**3D scene scripts**
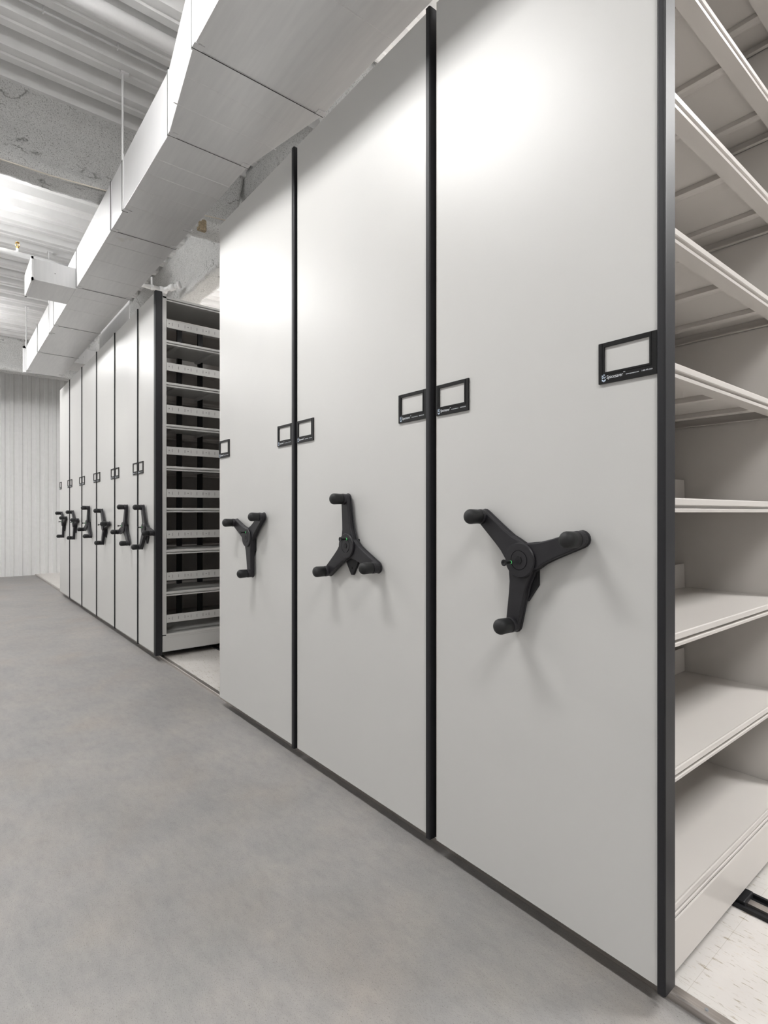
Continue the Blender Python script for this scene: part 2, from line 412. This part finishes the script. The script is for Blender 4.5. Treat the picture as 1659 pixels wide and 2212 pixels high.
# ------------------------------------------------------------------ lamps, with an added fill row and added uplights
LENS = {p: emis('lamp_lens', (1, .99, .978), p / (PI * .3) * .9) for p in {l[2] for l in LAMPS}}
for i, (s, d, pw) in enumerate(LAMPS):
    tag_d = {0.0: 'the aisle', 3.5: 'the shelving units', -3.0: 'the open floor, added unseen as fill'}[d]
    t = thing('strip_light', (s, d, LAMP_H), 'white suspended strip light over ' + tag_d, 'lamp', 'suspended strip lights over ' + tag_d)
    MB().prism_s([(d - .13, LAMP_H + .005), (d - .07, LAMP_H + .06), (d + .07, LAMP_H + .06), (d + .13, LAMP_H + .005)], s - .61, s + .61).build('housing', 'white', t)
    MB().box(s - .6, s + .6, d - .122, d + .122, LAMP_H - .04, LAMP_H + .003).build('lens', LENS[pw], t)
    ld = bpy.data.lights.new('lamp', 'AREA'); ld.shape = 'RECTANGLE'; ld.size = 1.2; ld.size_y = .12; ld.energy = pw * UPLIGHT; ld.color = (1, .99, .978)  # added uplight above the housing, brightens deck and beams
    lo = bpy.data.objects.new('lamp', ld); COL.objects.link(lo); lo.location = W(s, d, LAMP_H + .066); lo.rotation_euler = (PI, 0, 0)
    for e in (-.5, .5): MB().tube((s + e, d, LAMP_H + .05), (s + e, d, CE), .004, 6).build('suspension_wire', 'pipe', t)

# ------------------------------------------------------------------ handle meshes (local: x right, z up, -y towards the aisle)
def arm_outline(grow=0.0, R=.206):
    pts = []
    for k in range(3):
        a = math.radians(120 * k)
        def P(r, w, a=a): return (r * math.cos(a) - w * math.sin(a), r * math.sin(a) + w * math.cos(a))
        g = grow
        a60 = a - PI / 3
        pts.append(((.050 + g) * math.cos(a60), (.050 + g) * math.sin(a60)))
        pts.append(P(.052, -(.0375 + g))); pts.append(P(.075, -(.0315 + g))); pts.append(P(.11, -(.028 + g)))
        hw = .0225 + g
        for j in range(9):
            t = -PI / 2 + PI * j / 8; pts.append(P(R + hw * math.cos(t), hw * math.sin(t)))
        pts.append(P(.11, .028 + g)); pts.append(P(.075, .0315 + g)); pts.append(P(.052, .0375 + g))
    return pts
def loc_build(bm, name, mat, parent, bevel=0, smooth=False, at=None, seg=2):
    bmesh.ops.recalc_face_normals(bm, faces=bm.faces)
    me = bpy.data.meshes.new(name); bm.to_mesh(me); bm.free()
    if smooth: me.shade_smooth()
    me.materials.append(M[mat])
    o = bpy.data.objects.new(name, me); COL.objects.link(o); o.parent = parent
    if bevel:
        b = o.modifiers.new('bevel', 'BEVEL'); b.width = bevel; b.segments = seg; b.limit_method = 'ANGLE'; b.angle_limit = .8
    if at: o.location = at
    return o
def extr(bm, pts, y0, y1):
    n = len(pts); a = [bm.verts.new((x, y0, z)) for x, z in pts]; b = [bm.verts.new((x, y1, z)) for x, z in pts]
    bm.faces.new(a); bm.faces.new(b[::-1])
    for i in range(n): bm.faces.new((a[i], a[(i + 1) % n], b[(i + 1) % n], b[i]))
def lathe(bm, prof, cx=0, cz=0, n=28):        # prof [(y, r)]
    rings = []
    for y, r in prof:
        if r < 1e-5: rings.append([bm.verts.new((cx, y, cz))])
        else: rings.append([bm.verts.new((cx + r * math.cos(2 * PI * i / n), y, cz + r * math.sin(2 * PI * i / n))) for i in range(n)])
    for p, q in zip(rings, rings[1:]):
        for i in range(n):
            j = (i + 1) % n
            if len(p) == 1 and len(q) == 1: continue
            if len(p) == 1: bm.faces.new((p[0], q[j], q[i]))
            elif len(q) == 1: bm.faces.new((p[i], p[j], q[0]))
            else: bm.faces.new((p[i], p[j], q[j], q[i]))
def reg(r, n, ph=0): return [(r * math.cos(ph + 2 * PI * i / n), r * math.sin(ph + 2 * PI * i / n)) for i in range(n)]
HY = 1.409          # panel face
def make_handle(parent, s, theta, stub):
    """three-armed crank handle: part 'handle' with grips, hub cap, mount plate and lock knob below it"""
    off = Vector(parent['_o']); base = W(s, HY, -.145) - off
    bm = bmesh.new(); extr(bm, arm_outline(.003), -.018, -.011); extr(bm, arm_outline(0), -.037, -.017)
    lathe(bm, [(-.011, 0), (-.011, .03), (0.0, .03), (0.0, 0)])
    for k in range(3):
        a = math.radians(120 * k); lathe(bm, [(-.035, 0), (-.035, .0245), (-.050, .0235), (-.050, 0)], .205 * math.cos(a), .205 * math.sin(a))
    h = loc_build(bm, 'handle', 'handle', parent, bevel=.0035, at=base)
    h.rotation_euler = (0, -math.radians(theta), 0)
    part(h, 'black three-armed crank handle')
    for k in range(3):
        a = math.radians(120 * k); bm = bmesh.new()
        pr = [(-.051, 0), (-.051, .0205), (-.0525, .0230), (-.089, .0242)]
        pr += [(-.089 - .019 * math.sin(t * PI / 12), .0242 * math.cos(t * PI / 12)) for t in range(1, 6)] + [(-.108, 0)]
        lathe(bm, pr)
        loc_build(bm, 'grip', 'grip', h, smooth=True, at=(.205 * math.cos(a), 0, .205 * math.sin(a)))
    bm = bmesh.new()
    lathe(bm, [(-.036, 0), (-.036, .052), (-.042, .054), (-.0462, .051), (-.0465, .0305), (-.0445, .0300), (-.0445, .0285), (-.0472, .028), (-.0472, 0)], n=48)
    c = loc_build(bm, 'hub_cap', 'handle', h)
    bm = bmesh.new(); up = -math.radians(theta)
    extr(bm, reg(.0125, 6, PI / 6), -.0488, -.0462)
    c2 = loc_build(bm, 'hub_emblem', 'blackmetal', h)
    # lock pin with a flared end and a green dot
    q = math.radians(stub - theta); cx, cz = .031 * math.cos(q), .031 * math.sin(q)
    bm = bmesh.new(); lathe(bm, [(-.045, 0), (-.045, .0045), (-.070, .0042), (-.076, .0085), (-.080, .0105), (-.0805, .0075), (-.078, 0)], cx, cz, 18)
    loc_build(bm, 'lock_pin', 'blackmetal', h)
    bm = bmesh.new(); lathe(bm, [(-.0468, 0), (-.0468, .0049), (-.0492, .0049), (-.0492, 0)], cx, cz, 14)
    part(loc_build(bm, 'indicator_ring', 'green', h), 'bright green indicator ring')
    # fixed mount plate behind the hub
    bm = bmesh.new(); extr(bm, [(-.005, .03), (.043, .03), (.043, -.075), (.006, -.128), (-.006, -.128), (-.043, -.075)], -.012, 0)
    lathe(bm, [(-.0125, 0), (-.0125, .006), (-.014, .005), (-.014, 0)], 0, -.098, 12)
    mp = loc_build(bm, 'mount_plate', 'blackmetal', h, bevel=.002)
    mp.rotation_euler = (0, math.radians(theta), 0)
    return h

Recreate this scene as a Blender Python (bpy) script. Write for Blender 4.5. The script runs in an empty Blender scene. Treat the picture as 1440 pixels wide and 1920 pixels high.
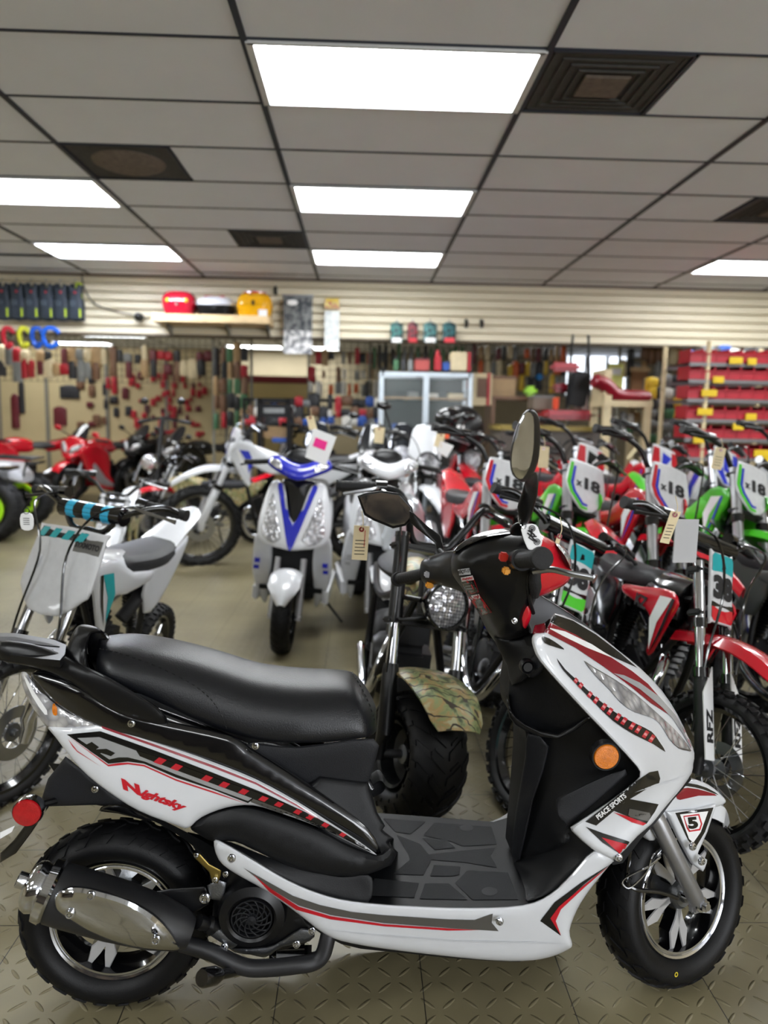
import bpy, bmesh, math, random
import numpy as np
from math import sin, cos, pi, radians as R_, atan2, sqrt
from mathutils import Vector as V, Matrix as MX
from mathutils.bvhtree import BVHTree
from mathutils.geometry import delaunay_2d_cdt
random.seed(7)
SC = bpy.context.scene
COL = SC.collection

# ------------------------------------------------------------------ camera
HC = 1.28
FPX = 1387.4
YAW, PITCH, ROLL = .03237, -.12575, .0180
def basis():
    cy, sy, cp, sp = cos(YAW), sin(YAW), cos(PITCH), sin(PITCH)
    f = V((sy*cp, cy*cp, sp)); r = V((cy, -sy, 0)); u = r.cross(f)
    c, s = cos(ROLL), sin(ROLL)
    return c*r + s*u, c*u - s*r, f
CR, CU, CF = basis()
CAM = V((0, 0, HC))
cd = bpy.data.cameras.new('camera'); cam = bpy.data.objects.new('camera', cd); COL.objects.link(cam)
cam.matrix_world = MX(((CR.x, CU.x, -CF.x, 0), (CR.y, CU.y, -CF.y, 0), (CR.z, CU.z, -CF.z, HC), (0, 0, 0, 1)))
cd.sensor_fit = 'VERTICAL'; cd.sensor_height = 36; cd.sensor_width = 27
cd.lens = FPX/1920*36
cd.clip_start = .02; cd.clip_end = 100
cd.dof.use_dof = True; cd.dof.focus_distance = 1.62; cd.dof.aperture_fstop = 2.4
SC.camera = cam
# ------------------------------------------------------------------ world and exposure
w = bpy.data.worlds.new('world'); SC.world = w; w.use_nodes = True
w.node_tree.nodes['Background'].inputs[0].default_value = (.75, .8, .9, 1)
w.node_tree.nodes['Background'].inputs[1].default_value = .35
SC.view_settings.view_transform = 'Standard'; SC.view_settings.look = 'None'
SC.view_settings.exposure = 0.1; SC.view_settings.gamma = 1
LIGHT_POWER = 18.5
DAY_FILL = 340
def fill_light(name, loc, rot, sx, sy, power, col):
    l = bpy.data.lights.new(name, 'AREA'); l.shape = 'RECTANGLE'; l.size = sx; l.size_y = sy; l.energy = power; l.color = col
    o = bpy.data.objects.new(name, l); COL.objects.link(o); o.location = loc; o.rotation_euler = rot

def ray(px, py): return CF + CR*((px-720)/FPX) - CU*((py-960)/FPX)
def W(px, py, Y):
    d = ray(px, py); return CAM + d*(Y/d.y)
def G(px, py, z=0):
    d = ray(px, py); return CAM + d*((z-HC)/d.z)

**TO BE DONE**
Reproduce, starting at the line containing "Recreate this scene" and stopping after the line containing "COL = SC.collection", each of those lines exactly and no others; leave pictures out.

**OUTPUT BELOW**
Recreate this scene as a Blender Python (bpy) script. Write for Blender 4.5. The script runs in an empty Blender scene. Treat the picture as 1440 pixels wide and 1920 pixels high.
import bpy, bmesh, math, random
import numpy as np
from math import sin, cos, pi, radians as R_, atan2, sqrt
from mathutils import Vector as V, Matrix as MX
from mathutils.bvhtree import BVHTree
from mathutils.geometry import delaunay_2d_cdt
random.seed(7)
SC = bpy.context.scene
COL = SC.collection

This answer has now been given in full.